Google aims for China launch of Google Play

BEIJING/HONG KONG: Google, part of Alphabet Inc, aims to launch the China version of its Google Play smartphone app store next year, according to people familiar with the matter, its first major foray in the market since ending localised product support in 2010. The Google Play app store would be

By our correspondents
November 21, 2015
BEIJING/HONG KONG: Google, part of Alphabet Inc, aims to launch the China version of its Google Play smartphone app store next year, according to people familiar with the matter, its first major foray in the market since ending localised product support in 2010.
The Google Play app store would be set up specifically for China, and not connected to overseas versions of Google Play, two of the people said.
Google intends to comply with Chinese laws on filtering content that might be viewed as sensitive by the ruling Communist Party, and laws requiring the company to store the app store's data within the country, those two people said.
A Singapore-based Google spokesman declined to comment.
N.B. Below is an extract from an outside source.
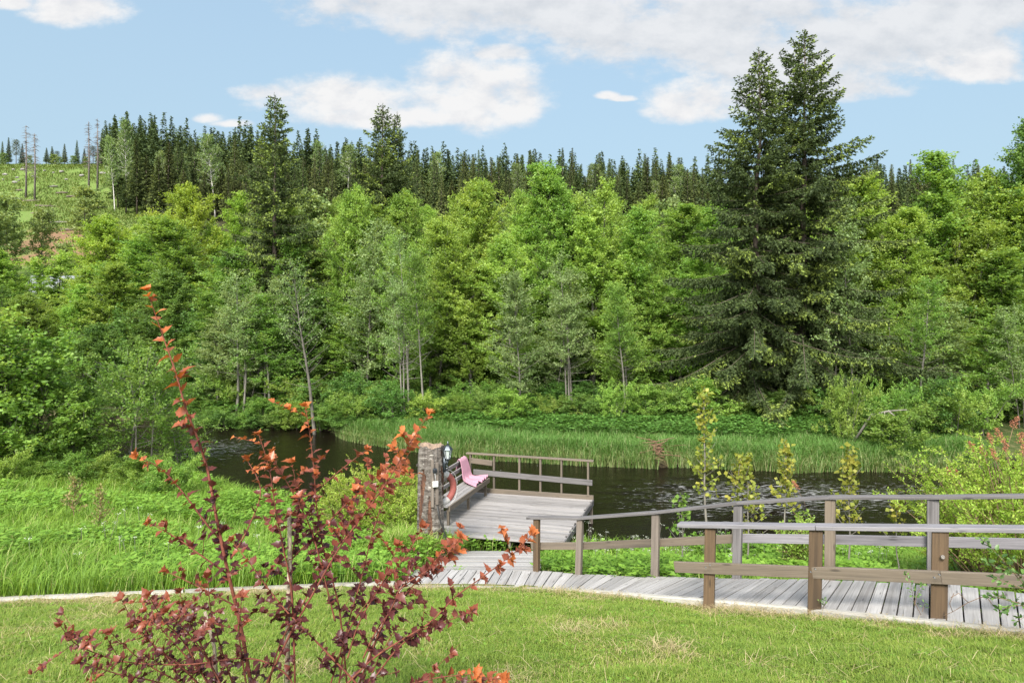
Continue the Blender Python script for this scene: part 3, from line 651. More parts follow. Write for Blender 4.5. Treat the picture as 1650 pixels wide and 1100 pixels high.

Google largely pulled its services out of China five years ago after refusing to continue self-censoring its search results.
It has maintained a limited presence in the world´s biggest smartphone market, but most of its services, including Play, have been rendered borderline inaccessible.
The US company would use a successful app store as a launch pad to get other products and services into the country, said two people familiar with Google's thinking.
However, the company has not settled on which product might come next, they said.
Chief Executive Sundar Pichai and other top brass have made no secret that the company wants to get back into China, and Google Play will likely be its first foray.
But critics say Google has lost basically all ground in most of its major services, especially search and video streaming, to Chinese players.
For Google, having a product in China would be a symbolic gesture to show that the company values the market, said Shen Si, CEO of Chinese mobile advertising company Papaya Mobile and a former Google employee.
"If they want to break the ice with the Chinese market then they have to pick a pretty important product to make available to the Chinese people and make it really localised," she said.
"Google Play

would be a really good product for that because it´s not very sensitive."
Google has had its employees working hard in China to lay the ground for the app store´s launch, said one of the people with knowledge of executives' plans.